Please quote exactly the opening lines of the data, from the first line to the one where "obj('leg', bm, M_legsteel, bench, 30)" appears.
━━━━━ Supplied information ━━━━━
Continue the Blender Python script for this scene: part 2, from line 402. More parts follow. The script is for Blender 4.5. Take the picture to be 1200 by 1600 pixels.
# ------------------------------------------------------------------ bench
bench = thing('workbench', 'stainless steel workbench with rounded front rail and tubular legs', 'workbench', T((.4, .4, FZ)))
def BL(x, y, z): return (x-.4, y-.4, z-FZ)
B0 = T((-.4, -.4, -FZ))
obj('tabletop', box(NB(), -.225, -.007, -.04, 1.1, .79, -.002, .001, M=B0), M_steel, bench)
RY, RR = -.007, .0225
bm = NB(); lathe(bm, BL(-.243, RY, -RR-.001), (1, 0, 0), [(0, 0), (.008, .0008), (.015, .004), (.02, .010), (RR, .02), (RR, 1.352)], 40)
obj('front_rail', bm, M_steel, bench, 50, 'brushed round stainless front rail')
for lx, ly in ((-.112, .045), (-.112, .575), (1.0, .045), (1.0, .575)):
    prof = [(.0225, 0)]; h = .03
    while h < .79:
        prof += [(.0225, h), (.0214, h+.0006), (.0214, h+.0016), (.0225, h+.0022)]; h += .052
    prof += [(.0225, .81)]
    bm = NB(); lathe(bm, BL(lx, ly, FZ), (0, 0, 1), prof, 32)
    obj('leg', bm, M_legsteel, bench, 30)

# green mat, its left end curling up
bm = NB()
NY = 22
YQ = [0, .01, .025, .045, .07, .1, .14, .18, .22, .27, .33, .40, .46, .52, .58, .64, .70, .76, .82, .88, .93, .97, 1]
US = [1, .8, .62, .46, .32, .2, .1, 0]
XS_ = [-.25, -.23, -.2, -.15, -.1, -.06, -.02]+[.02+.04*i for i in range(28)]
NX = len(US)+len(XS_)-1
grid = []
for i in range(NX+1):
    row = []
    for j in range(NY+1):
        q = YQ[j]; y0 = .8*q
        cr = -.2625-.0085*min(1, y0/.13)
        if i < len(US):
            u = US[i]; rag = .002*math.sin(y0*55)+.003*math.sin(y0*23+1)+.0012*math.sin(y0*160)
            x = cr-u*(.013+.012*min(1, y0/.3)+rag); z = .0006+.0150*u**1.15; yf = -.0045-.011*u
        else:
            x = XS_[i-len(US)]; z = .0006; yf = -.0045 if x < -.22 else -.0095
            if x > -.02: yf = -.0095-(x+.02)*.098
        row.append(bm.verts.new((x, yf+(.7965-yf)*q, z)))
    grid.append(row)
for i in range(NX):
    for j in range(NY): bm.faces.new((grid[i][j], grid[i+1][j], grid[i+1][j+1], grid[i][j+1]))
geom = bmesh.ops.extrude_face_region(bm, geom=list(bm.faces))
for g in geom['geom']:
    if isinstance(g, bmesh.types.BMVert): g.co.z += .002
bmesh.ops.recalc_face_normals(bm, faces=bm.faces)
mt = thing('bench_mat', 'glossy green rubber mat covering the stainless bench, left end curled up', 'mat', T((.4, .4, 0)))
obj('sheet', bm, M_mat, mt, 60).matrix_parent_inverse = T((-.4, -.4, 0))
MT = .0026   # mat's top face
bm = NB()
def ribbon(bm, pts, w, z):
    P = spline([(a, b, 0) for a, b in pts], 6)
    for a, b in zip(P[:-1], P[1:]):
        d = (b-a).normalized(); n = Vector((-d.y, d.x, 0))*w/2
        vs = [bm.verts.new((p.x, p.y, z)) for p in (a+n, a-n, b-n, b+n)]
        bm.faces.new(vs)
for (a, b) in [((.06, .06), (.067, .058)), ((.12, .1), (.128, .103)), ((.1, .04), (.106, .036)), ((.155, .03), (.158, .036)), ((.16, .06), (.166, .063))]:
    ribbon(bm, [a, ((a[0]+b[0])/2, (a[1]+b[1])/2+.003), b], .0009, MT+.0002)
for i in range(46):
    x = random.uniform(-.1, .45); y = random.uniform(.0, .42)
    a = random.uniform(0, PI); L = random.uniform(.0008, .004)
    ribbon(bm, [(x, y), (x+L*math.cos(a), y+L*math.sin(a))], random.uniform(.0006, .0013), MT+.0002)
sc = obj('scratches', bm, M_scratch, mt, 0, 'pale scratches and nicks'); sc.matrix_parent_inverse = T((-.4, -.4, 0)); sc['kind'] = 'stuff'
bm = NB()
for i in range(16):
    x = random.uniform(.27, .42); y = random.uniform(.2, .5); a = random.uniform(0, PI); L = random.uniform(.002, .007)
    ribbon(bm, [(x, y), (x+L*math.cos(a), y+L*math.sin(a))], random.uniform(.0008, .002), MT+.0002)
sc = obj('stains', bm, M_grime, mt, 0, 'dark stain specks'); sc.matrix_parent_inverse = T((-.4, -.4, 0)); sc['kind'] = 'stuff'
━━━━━
__Answer below__.
Continue the Blender Python script for this scene: part 2, from line 402. More parts follow. The script is for Blender 4.5. Take the picture to be 1200 by 1600 pixels.
# ------------------------------------------------------------------ bench
bench = thing('workbench', 'stainless steel workbench with rounded front rail and tubular legs', 'workbench', T((.4, .4, FZ)))
def BL(x, y, z): return (x-.4, y-.4, z-FZ)
B0 = T((-.4, -.4, -FZ))
obj('tabletop', box(NB(), -.225, -.007, -.04, 1.1, .79, -.002, .001, M=B0), M_steel, bench)
RY, RR = -.007, .0225
bm = NB(); lathe(bm, BL(-.243, RY, -RR-.001), (1, 0, 0), [(0, 0), (.008, .0008), (.015, .004), (.02, .010), (RR, .02), (RR, 1.352)], 40)
obj('front_rail', bm, M_steel, bench, 50, 'brushed round stainless front rail')
for lx, ly in ((-.112, .045), (-.112, .575), (1.0, .045), (1.0, .575)):
    prof = [(.0225, 0)]; h = .03
    while h < .79:
        prof += [(.0225, h), (.0214, h+.0006), (.0214, h+.0016), (.0225, h+.0022)]; h += .052
    prof += [(.0225, .81)]
    bm = NB(); lathe(bm, BL(lx, ly, FZ), (0, 0, 1), prof, 32)
    obj('leg', bm, M_legsteel, bench, 30)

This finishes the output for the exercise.